To tackle the difficult problem of measuring the star-formation history of each of the disk components of ETGs, here we will draw from the unique modelling expertise within for Fornax3D collaboration to first identify the main families of stars in ETGs on the basis of their stellar orbits and models that can match simultaneously the observed stellar light distribution and stellar motions. These models will then allow to know how many stars move in which way at any point in the target galaxy for each stellar family (e.g. bulge stars, thick and thin disk stars), which will make it much more easier (and robust) to deduce from the observed stellar spectra the mean age and chemical content of the stars from each stellar family that we observe at that same point. Mapping the stellar age of the faded stellar disks of ETGs will already inform us on the processes that led to the cessation of star formation, as some processes will imprint different age trend with distance from the galaxy centre.

Planned Impact

In first place, the proposed research is going to benefit the academic community as it will lead to refereed publications providing results on the formation history of early-type galaxies and a new methodology for to dissecting the stellar-population properties of galaxies with multiple stellar components.

More generally, this research will also benefit the general public.

Armagh Observatory and Planetarium (AOP) is one of very few organisations in the world to have both an internationally respected research arm and a state of the art planetarium outreach arm. The result of the recent merger of the former Observatory and Planetarium institutions in 2016, AOP is core funded through the N. Ireland Executive through the Department for Communities who are keen for us to develop closer relationships with schools throughout N. Ireland, especially where astronomy can engage with topics in the curriculum. Funding opportunities arise through our sponsor Department to develop education and outreach activities around the research programmes that we conduct, which is why at the heart of AOP's corporate plan is a strategy to ensure that the Research being conducted at the Observatory is better communicated to the wider public.

To achieve this goal, the research which is being conducted at AOP is fed directly into the work of the Planetarium. It features in shows being shown at the Planetarium, within programmes providing curriculum support to teachers in schools, as part of the education work with students who come to the Planetarium, and in outreach work with communities in Northern Ireland. In addition, AOP research staff have been running Physics A-level workshops and offered the opportunity to undertake short-term research project to school-age and undergraduate students.

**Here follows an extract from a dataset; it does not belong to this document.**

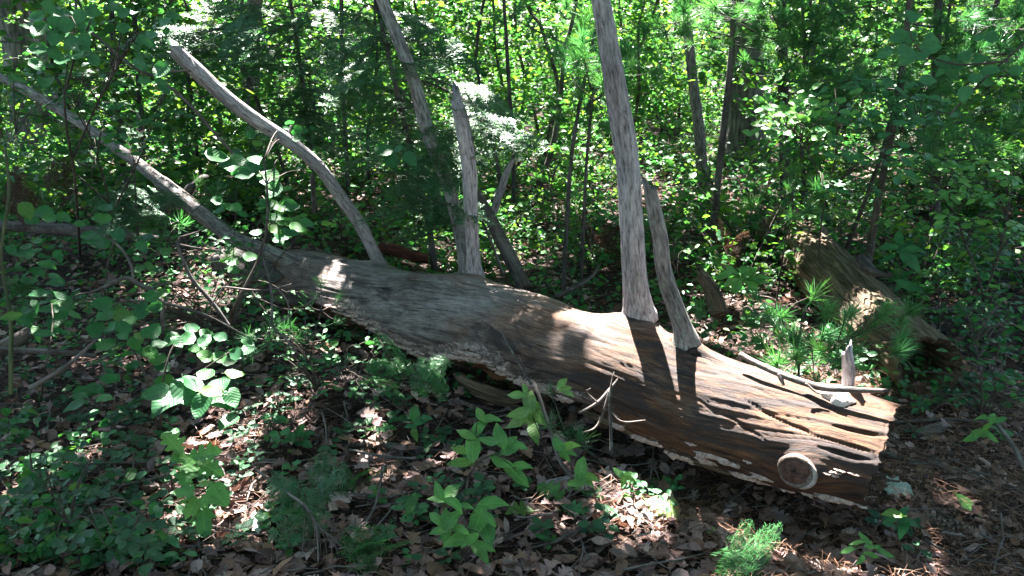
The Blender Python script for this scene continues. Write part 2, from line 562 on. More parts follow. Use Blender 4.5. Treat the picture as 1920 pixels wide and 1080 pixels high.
# ------------------------------------------------------------------ leaf shapes (unit length, base at origin, +Y to the tip, +Z up face)
def leaf_tpl(kind, seed=0):
    r = np.random.default_rng(seed + 100)
    if kind == 'maple':
        ang = np.radians([-90, -60, -38, -20, 0, 14, 26, 40, 52, 64, 76, 90, 104, 116, 128, 140, 154, 166, 180, 200, 218, 240])
        rad = np.array([.10, .30, .26, .46, .34, .40, .62, .38, .44, .64, .72, .80, .72, .64, .44, .38, .62, .40, .34, .46, .26, .30]) * 0.75
        rad = rad * (1 + 0.08 * r.standard_normal(len(rad)))
        v = np.stack([np.cos(ang) * rad, 0.35 + np.sin(ang) * rad, 0.10 * rad * np.abs(np.cos(ang * 1.5)) - 0.25 * rad ** 2], 1)
        v = np.vstack([v, [0, 0.35, 0.0]])
        n = len(ang)
        f = [(n, i, (i + 1) % n) for i in range(n)]
        return v, np.array(f), np.stack([v[:, 0], v[:, 1], v[:, 2] * 0], 1)
    if kind == 'oak':
        t = np.array([0, .08, .16, .24, .30, .38, .47, .53, .62, .70, .76, .84, .92, 1])
        w = np.array([.015, .05, .16, .24, .10, .30, .36, .14, .33, .30, .14, .2, .10, .0]) * 1.0
    elif kind == 'round':
        t = np.linspace(0, 1, 8)
        w = 0.36 * np.sin(np.pi * t ** 0.85) ** 0.75
    elif kind == 'lance':
        t = np.linspace(0, 1, 8)
        w = 0.19 * np.sin(np.pi * t ** 0.9) ** 0.85
    elif kind == 'obovate':
        t = np.linspace(0, 1, 8)
        w = 0.25 * np.sin(np.pi * t ** 1.35) ** 0.85
    else:                                                     # ovate
        t = np.linspace(0, 1, 9)
        w = 0.215 * np.sin(np.pi * t ** 0.88) ** 0.85
    w = np.maximum(w, 0.004)
    wl = w * (1 + 0.05 * r.standard_normal(len(t)))
    wr = w * (1 + 0.05 * r.standard_normal(len(t)))
    y = t + 0.0
    droop = -(0.04 + 0.22 * r.random()) * t ** 2 + 0.05 * np.sin(t * 6 + r.random() * 6)
    side = 0.06 * np.sin(t * 3.1) * r.standard_normal()
    fold = 0.08 + 0.28 * r.random()
    wav = 0.025 * np.sin(t * 11 + r.random() * 6)
    v = np.concatenate([np.stack([side - wl, y - 0.25 * wl * 0.3, droop + wl * fold + wav], 1),
                        np.stack([side, y, droop], 1),
                        np.stack([side + wr, y - 0.25 * wr * 0.3, droop + wr * fold - wav], 1)])
    n = len(t)
    f = []
    for i in range(n - 1):
        for a, b in ((0, n), (n, 2 * n)):
            f += [(a + i, b + i, b + i + 1), (a + i, b + i + 1, a + i + 1)]
    rest = np.concatenate([np.stack([-wl, t, t * 0], 1), np.stack([t * 0, t, t * 0], 1), np.stack([wr, t, t * 0], 1)])
    # short stalk
    pv = np.array([[-.008, 0, 0], [.008, 0, 0], [-.006, -.14, .03], [.006, -.14, .03]])
    k = len(v)
    v = np.vstack([v, pv])
    rest = np.vstack([rest, pv * 0])
    f += [(k, k + 1, k + 3), (k, k + 3, k + 2)]
    return v, np.array(f), rest


def leaf_mesh(kind, mat, n=6):
    out = []
    for s in range(n):
        b = B()
        b.add(*leaf_tpl(kind, s))
        out.append(b.mesh('leaf', mat))
    return out


LEAF = {}


def get_leaf(kind, mat):
    if (kind, mat) not in LEAF:
        LEAF[(kind, mat)] = leaf_mesh(kind, M[mat])
    return LEAF[(kind, mat)]


VOID = [(0, 8, 80, 110), (10, 190, 150, 315), (1362, 90, 1436, 312), (452, 60, 502, 290), (1280, 90, 1330, 350)]


def clear(x, y):
    return random.random() < .12 or not any(a <= x <= c and b <= y <= d for a, b, c, d in VOID)


def orient(dirs, norms):
    y = nrm(dirs)
    z = norms - y * np.sum(y * norms, -1, keepdims=True)
    z = nrm(z)
    x = np.cross(y, z)
    return np.stack([x, y, z], -1)                             # columns


def scatter(b, tpls, pos, R, size, rnd=None):
    """add transformed copies of templates to a builder"""
    k = len(pos)
    pick = rng.integers(0, len(tpls), k)
    size = np.asarray(size, float)
    if size.ndim == 0:
        size = np.full(k, float(size))
    if rnd is None:
        rnd = rng.random(k)
    for t, (v, f, a) in enumerate(tpls):
        i = np.nonzero(pick == t)[0]
        if not len(i):
            continue
        w = np.einsum('kij,nj->kni', R[i] * size[i, None, None], v) + pos[i][:, None]
        ff = f[None] + (np.arange(len(i)) * len(v))[:, None, None]
        b.add(w.reshape(-1, 3), ff.reshape(-1, 3), np.tile(a, (len(i), 1)), np.repeat(rnd[i], len(v)))


RHOMB = (np.array([[0, 0, 0], [.33, .45, .06], [0, 1, -.08], [-.33, .45, .06]]), np.array([[0, 1, 2], [0, 2, 3]]), np.zeros((4, 3)))
HEXL = (np.array([[0, 0, 0], [.25, .25, .05], [.3, .6, .05], [0, 1, -.1], [-.3, .6, .05], [-.25, .25, .05]]), np.array([[0, 1, 2], [0, 2, 3], [0, 3, 4], [0, 4, 5]]), np.zeros((6, 3)))


def rand_dirs(k, flat=0.35):
    a = rng.random(k) * 2 * np.pi
    return nrm(np.stack([np.cos(a), np.sin(a), rng.standard_normal(k) * flat], 1))


def rand_norms(k, up=0.7, spread=0.5, cam_pull=0.0, pos=None):
    n = np.array([0, 0, up]) + rng.standard_normal((k, 3)) * spread
    if cam_pull:
        n = n + cam_pull * nrm(CAM - pos)
    return nrm(n)


def put_leaf(parent, base, mesh, pos, dirv, nor, L, name='leaf'):
    R = orient(np.asarray(dirv, float)[None], np.asarray(nor, float)[None])[0] * L
    m = Matrix.Identity(4)
    for i in range(3):
        for j in range(3):
            m[i][j] = R[i, j]
        m[i][3] = pos[i] - base[i]
    o = bpy.data.objects.new(name, mesh)
    COL.objects.link(o)
    o.parent = parent
    o.matrix_basis = m
    return o


# ------------------------------------------------------------------ where things are, in words
def where(x, y):
    if y > 880 and x > 1650:
        return 'on the bare brown floor past the log end'
    if y > 820 and x > 1150:
        return 'below the near end of the fallen log'
    if x < 330 and y > 820:
        return 'in the dark lower left corner'
    if x < 640 and y > 820:
        return 'around the maple seedling at lower left'
    if y > 880:
        return 'by the light green saplings at the bottom'
    if y > 700 and 560 < x < 1000:
        return 'in the litter below the fungus crust'
    if x < 330 and y > 560:
        return 'under the left foreground bush'
    if x < 700 and y > 560:
        return 'between the left bush and the log'
    if x < 330 and y > 300:
        return 'below the long low branch at left'
    if x < 330:
        return 'by the big trunk at upper left'
    if x < 700 and y > 300:
        return 'behind the leaning dead branches'
    if x < 700:
        return 'above the leaning dead branches'
    if x < 1150 and y > 300:
        return 'behind the middle of the log'
    if x < 1150:
        return 'between the twin snags and the tall snag'
    if x < 1480 and y > 300:
        return 'behind the tall grey snag'
    if x < 1480:
        return 'by the dark trunk right of the tall snag'
    if y > 640:
        return 'beside the end of the rotten log'
    if y > 400:
        return 'along the rotten log at right'
    return 'under the pine boughs at upper right'


LANDMARKS = [(70, 'the biggest dark trunk'), (150, 'the pale leaning trunk'), (335, 'the thin trunk by the curved branch'), (478, 'the straight grey trunk'), (645, 'the narrow grey stem'),
             (760, 'the young fir'), (870, 'the twin upright branches'), (960, 'the thin trunk behind the jagged branch'), (1060, 'the black curving stem'), (1165, 'the tall grey snag'),
             (1310, 'the lichen covered trunk'), (1400, 'the thick dark trunk'), (1535, 'the layered shrub'), (1660, 'the sapling trunk behind the rotten log'), (1860, 'the far stem at the right edge')]


def beside(x):
    k = min(LANDMARKS, key=lambda l: abs(l[0] - x))
    return ('left of ' if x < k[0] - 12 else 'right of ' if x > k[0] + 12 else 'straight behind ') + k[1]


# ------------------------------------------------------------------ sun flecks: holes in the canopy over these points
FLECK = []


def fleck(x, y, d, r):
    FLECK.append((P(x, y, d) if d else G(x, y), r))


for a in [(1110, 600, 3.5, .10), (1160, 600, 3.4, .12), (1240, 630, 3.3, .15), (1300, 660, 3.2, .13), (1370, 690, 3.1, .12), (1450, 715, 3.0, .12),
          (1530, 735, 2.9, .13), (1600, 745, 2.85, .12), (1640, 770, 2.8, .08), (905, 555, 3.9, .05), (890, 530, 4.0, .05), (960, 580, 3.8, .035), (780, 512, 4.2, .03),
          (640, 500, 4.6, .05), (1020, 560, 3.75, .05),
          (400, 720, 3.0, .20), (370, 650, 3.1, .10), (450, 690, 3.1, .12), (420, 790, None, .10), (400, 965, None, .12), (560, 800, None, .07), (620, 720, None, .1), (830, 870, None, .05), (340, 985, None, .06), (345, 870, None, .04),
          (1235, 955, None, .14), (1190, 990, None, .10), (1420, 985, 2.4, .09), (1370, 1025, 2.4, .06), (990, 760, 3.0, .07), (690, 850, None, .09), (700, 800, None, .07),
          (1430, 215, 4.3, .18), (1500, 230, 4.3, .13), (1560, 330, 4.5, .12), (1130, 130, 4.4, .22), (1120, 190, 4.4, .12), (1340, 40, 5, .3), (830, 990, 2.6, .04),
          (430, 310, 3.8, .2), (520, 430, 3.9, .12), (860, 60, 7, .6), (1040, 260, 8, .5), (900, 200, 7, .4), (550, 640, None, .08), (610, 660, None, .08),
          (1300, 610, None, .10), (1330, 640, None, .10), (1040, 480, None, .12), (1120, 500, None, .12), (1420, 500, 4.3, .12), (1850, 60, 4.6, .2), (1300, 60, 5.8, .3), (1420, 30, 6.0, .25), (1880, 120, 5, .2), (1500, 600, 3.5, .1), (1560, 640, 3.5, .06), (105, 50, 3.5, .09), (180, 70, 3.7, .08), (250, 180, 4.6, .1),
          (880, 145, 4.6, .12),  
          (330, 80, 5.5, .4), (420, 200, 6, .4), (180, 300, 4.5, .08), (1780, 560, None, .1), (1850, 700, None, .08), (1780, 950, None, .05), (740, 920, None, .05), (1150, 940, None, .05)]:
    fleck(*a)


def holes(pos):
    keep = np.ones(len(pos), bool)
    for p, r in FLECK:
        q = pos - p
        t = q @ SUN
        d = np.linalg.norm(q - t[:, None] * SUN, axis=1)
        keep &= ~((t > 0.2) & (d < r + 0.05))
    return keep


# ------------------------------------------------------------------ ground
def build_ground():
    u = np.linspace(-1, 1, 301)
    xs = np.sign(u) * (np.abs(u) * 6 + np.abs(u) ** 6 * 600)
    v = np.linspace(0, 1, 361)
    ys = -4 + v * 16 + v ** 8 * 900
    X, Y = np.meshgrid(xs, ys)
    Z = gz(X.ravel(), Y.ravel())
    far = np.maximum(0, np.hypot(X, Y).ravel() - 120) / 400
    Z = np.where(Y.ravel() > 100, np.minimum(Z, 6), Z) - far * 0
    vv = np.stack([X.ravel(), Y.ravel(), Z], 1)
    nx, ny = len(xs), len(ys)
    i = (np.arange(ny - 1)[:, None] * nx + np.arange(nx - 1)[None]).ravel()
    f = np.concatenate([np.stack([i, i + 1, i + nx + 1], 1), np.stack([i, i + nx + 1, i + nx], 1)])
    b = B()
    b.add(vv, f)
    return tag(b.build('ground', M['ground']), kind='structure')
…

AOP research has traditionally concentrated on Stellar and Galactic Astrophysics, Solar-System Science and Solar Studies. With the recent appointment of Head of Research Dr. Marc Sarzi in August 2018, AOP is now expanding its research interests to also cover extra-Galactic studies. This bid seeks to support this new research direction, which will also allow to complete the range of Astronomical topics that AOP staff could cover in its outreach events or comment on in traditional media or social networks. A former holder of an STFC public engagement fellowship, Dr Sarzi also brings a great deal of expertise in organising and running outreach events and in particular with schools pupils and teachers.

More recently, AOP has been moving in the direction dictated by the advent of immersive technologies, and is currently developing in partnership with local business a series of Augmented Reality exhibitions for the general public, which will also feature research inputs from AOP and also from its new extra-galactic branch.